Practical Tips, Regardless of Workflow
- Keep branches short-lived. The data is clear: branches older than 3 days generate exponentially more merge conflicts. The 2025 DORA report found that elite teams have a branch lifetime median of 0.8 days.
- Automate branch cleanup. Configure GitHub/GitLab to delete branches on merge. Run a weekly cron that prunes stale remote branches older than 30 days.
- Use conventional commits. Whether you pick
feat:,fix:,chore:prefixes or your own convention, consistent commit messages enable automated changelogs and semantic versioning. - Protect your main branch. Require status checks, enforce linear history (squash or rebase merges), and require at least one approval. This is non-negotiable in any workflow.
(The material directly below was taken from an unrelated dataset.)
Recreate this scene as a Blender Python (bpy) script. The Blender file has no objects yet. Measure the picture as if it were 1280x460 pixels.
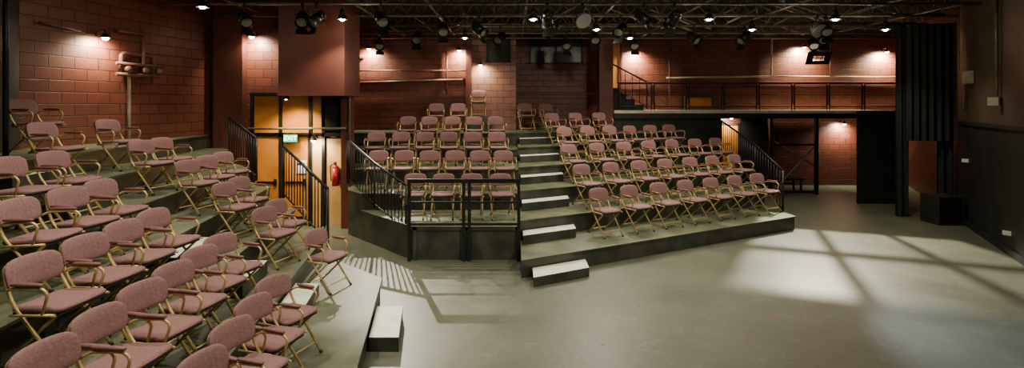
import bpy, bmesh, math, random
from mathutils import Vector, Matrix
random.seed(7)
COL = bpy.context.scene.collection

# ---------------------------------------------------------------- materials
def nmat(name, c1, c2=None, scale=6.0, rough=0.6, metal=0.0, bump=0.0, detail=6, emis=None, estr=0, spec=0.5, lo=0.35, hi=0.65):
    m = bpy.data.materials.new(name); m.use_nodes = True
    nt = m.node_tree; b = nt.nodes['Principled BSDF']
    b.inputs['Roughness'].default_value = rough
    b.inputs['Metallic'].default_value = metal
    b.inputs['Specular IOR Level'].default_value = spec
    if c2 is None:
        b.inputs['Base Color'].default_value = (*c1, 1)
    else:
        tc = nt.nodes.new('ShaderNodeTexCoord')
        n = nt.nodes.new('ShaderNodeTexNoise'); n.inputs['Scale'].default_value = scale; n.inputs['Detail'].default_value = detail
        nt.links.new(tc.outputs['Object'], n.inputs['Vector'])
        r = nt.nodes.new('ShaderNodeValToRGB')
        r.color_ramp.elements[0].position = lo; r.color_ramp.elements[0].color = (*c1, 1)
        r.color_ramp.elements[1].position = hi; r.color_ramp.elements[1].color = (*c2, 1)
        nt.links.new(n.outputs['Fac'], r.inputs['Fac'])
        nt.links.new(r.outputs['Color'], b.inputs['Base Color'])
        if bump:
            bp = nt.nodes.new('ShaderNodeBump'); bp.inputs['Strength'].default_value = bump; bp.inputs['Distance'].default_value = 0.01
            nt.links.new(n.outputs['Fac'], bp.inputs['Height']); nt.links.new(bp.outputs['Normal'], b.inputs['Normal'])
    if emis:
        b.inputs['Emission Color'].default_value = (*emis, 1); b.inputs['Emission Strength'].default_value = estr
    return m

def brickmat(name, c1, c2, mortar, bw=0.40, bh=0.20):
    m = bpy.data.materials.new(name); m.use_nodes = True
    nt = m.node_tree; b = nt.nodes['Principled BSDF']; b.inputs['Roughness'].default_value = 0.5
    tc = nt.nodes.new('ShaderNodeTexCoord')
    br = nt.nodes.new('ShaderNodeTexBrick')
    br.inputs['Color1'].default_value = (*c1, 1); br.inputs['Color2'].default_value = (*c2, 1); br.inputs['Mortar'].default_value = (*mortar, 1)
    br.inputs['Scale'].default_value = 1.0; br.inputs['Mortar Size'].default_value = 0.010; br.inputs['Mortar Smooth'].default_value = 0.3
    br.inputs['Brick Width'].default_value = bw; br.inputs['Row Height'].default_value = bh
    nt.links.new(tc.outputs['UV'], br.inputs['Vector'])
    n = nt.nodes.new('ShaderNodeTexNoise'); n.inputs['Scale'].default_value = 1.3; n.inputs['Detail'].default_value = 8
    nt.links.new(tc.outputs['Object'], n.inputs['Vector'])
    mr = nt.nodes.new('ShaderNodeMapRange'); mr.inputs['To Min'].default_value = 0.6; mr.inputs['To Max'].default_value = 1.4
    nt.links.new(n.outputs['Fac'], mr.inputs['Value'])
    mx = nt.nodes.new('ShaderNodeVectorMath'); mx.operation = 'SCALE'
    nt.links.new(br.outputs['Color'], mx.inputs[0]); nt.links.new(mr.outputs['Result'], mx.inputs['Scale'])
    nt.links.new(mx.outputs['Vector'], b.inputs['Base Color'])
    n2 = nt.nodes.new('ShaderNodeTexNoise'); n2.inputs['Scale'].default_value = 40
    nt.links.new(tc.outputs['Object'], n2.inputs['Vector'])
    ad = nt.nodes.new('ShaderNodeMath'); ad.operation = 'MULTIPLY_ADD'; ad.inputs[1].default_value = -1.0
    nt.links.new(br.outputs['Fac'], ad.inputs[0])
    sc = nt.nodes.new('ShaderNodeMath'); sc.operation = 'MULTIPLY'; sc.inputs[1].default_value = 0.25
    nt.links.new(n2.outputs['Fac'], sc.inputs[0]); nt.links.new(sc.outputs[0], ad.inputs[2])
    bp = nt.nodes.new('ShaderNodeBump'); bp.inputs['Strength'].default_value = 0.9; bp.inputs['Distance'].default_value = 0.015
    nt.links.new(ad.outputs[0], bp.inputs['Height']); nt.links.new(bp.outputs['Normal'], b.inputs['Normal'])
    return m

def floormat(name):
    m = bpy.data.materials.new(name); m.use_nodes = True
    nt = m.node_tree; b = nt.nodes['Principled BSDF']; b.inputs['Specular IOR Level'].default_value = 0.5
    tc = nt.nodes.new('ShaderNodeTexCoord')
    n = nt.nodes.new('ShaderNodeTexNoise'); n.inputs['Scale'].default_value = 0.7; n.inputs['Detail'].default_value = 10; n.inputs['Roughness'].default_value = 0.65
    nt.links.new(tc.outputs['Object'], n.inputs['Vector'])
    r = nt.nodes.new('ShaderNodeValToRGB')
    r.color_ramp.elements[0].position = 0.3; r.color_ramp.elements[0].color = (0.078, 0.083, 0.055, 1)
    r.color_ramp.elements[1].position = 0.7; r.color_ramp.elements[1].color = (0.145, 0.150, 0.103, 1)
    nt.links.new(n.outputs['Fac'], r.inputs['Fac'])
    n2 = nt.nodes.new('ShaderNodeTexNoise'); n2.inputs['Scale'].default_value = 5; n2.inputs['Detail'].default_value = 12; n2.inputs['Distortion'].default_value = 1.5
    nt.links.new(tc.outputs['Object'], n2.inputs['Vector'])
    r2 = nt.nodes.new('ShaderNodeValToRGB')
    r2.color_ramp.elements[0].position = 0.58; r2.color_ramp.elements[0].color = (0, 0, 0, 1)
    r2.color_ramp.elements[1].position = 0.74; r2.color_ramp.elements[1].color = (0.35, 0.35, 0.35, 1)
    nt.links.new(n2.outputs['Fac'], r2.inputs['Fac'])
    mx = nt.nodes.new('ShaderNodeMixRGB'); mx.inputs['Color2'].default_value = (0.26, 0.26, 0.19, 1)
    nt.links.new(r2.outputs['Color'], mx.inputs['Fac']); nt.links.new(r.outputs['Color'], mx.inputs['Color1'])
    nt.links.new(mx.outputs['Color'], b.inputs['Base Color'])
    mr = nt.nodes.new('ShaderNodeMapRange'); mr.inputs['To Min'].default_value = 0.34; mr.inputs['To Max'].default_value = 0.56
    nt.links.new(n.outputs['Fac'], mr.inputs['Value']); nt.links.new(mr.outputs['Result'], b.inputs['Roughness'])
    return m

M_FAB = nmat('mauve_upholstery', (0.205, 0.098, 0.097), (0.262, 0.137, 0.132), 60, 0.9, bump=0.3)
M_ARM = nmat('armrest_vinyl', (0.14, 0.055, 0.053), (0.19, 0.08, 0.075), 30, 0.6)
M_GOLD = nmat('gold_tube', (0.50, 0.36, 0.13), (0.60, 0.44, 0.18), 20, 0.38, metal=0.35)
M_RUB = nmat('rubber_foot', (0.02, 0.02, 0.02), (0.03, 0.03, 0.03), 10, 0.8)
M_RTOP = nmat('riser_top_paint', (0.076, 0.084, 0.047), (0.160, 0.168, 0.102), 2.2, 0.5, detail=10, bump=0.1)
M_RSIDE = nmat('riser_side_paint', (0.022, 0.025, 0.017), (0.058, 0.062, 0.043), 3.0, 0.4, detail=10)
M_WHITE = nmat('step_white_paint', (0.62, 0.62, 0.48), (0.80, 0.80, 0.66), 5, 0.6, detail=10)
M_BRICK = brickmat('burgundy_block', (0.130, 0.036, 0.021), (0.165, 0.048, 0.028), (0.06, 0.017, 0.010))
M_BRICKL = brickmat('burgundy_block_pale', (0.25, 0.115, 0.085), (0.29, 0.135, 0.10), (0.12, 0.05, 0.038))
M_PLAIN = nmat('burgundy_plaster', (0.095, 0.024, 0.015), (0.130, 0.035, 0.022), 2, 0.55)
M_BROWN = nmat('brown_wall_paint', (0.065, 0.043, 0.027), (0.10, 0.068, 0.044), 1.5, 0.6)
M_BLACK = nmat('black_paint', (0.008, 0.009, 0.008), (0.018, 0.019, 0.016), 3, 0.6)
M_METAL = nmat('black_steel', (0.010, 0.010, 0.010), (0.018, 0.018, 0.018), 10, 0.4, metal=0.3)
M_GREYP = nmat('grid_pipe_steel', (0.13, 0.12, 0.09), (0.25, 0.23, 0.175), 8, 0.45, metal=0.3)
M_CEIL = nmat('ceiling_black', (0.012, 0.011, 0.009), (0.022, 0.020, 0.016), 2, 0.9)
M_JOIST = nmat('joist_brown', (0.10, 0.075, 0.048), (0.16, 0.12, 0.078), 3, 0.7)
M_WOOD = nmat('varnished_orange_wood', (0.46, 0.17, 0.025), (0.56, 0.23, 0.04), 3, 0.4)
M_CREAM = nmat('cream_wall', (0.50, 0.29, 0.10), (0.56, 0.34, 0.13), 3, 0.6)
M_PIPER = nmat('painted_pipe', (0.13, 0.055, 0.04), (0.19, 0.085, 0.065), 8, 0.4)
M_PIPEW = nmat('pale_pipe', (0.36, 0.28, 0.22), (0.45, 0.36, 0.29), 8, 0.45)
M_DRAPE = nmat('black_velour', (0.011, 0.011, 0.013), (0.018, 0.018, 0.021), 20, 0.9)
M_PAPER = nmat('paper', (0.75, 0.73, 0.66), (0.8, 0.78, 0.7), 5, 0.8)
M_RED = nmat('extinguisher_red', (0.45, 0.012, 0.01), (0.5, 0.02, 0.015), 5, 0.3)
M_GLASS = nmat('dark_glass', (0.01, 0.011, 0.013), (0.015, 0.016, 0.018), 3, 0.3)
M_BULB = nmat('lit_bulb', (1, 0.9, 0.7), emis=(1, 0.86, 0.62), estr=80)
M_EXIT = nmat('exit_green', (0.02, 0.3, 0.12), emis=(0.0, 0.75, 0.35), estr=1.0)
M_EXITT = nmat('exit_letter', (0.9, 1, 0.9), emis=(0.8, 1, 0.85), estr=5)
M_LENS = nmat('lamp_lens', (0.22, 0.22, 0.20), (0.30, 0.30, 0.26), 4, 0.15)
M_ALU = nmat('scoop_aluminium', (0.20, 0.20, 0.17), (0.28, 0.28, 0.24), 4, 0.35, metal=0.4)
M_FLOOR = floormat('painted_stage_floor')
M_DECK = nmat('walkway_deck', (0.60, 0.52, 0.38), (0.72, 0.64, 0.50), 4, 0.6)
M_TAPE = nmat('spike_tape', (0.6, 0.05, 0.08))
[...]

- Measure your DORA metrics. Track deployment frequency, lead time for changes, change failure rate, and mean time to recovery. These four numbers tell you whether your workflow is actually working.
The Bottom Line
There is no universally “best” Git workflow. There is only the workflow that matches your team's deployment model, release constraints, and engineering culture.
If you deploy continuously and can invest in feature flags, trunk-based development eliminates an enormous amount of branching overhead and merge pain. If you ship versioned software to customers who control their upgrade timeline, GitFlow — for all its complexity — gives you the structure you need. And if you are a small team building a web product, GitHub Flow hits the sweet spot of simplicity and code review discipline.
The mistake most teams make is picking a workflow based on what Google or Facebook does, without considering that those companies have thousands of engineers building custom tooling to make their workflows viable. Start with your constraints — release model, team size, deployment pipeline — and work backward to the simplest workflow that fits.
Whatever you choose, revisit it every 12 months. Teams grow, products evolve, and the workflow that worked for 8 engineers will buckle under 40. The goal is not to find the perfect workflow. It is to find the one that creates the least friction right now, and to stay willing to change it when it stops working.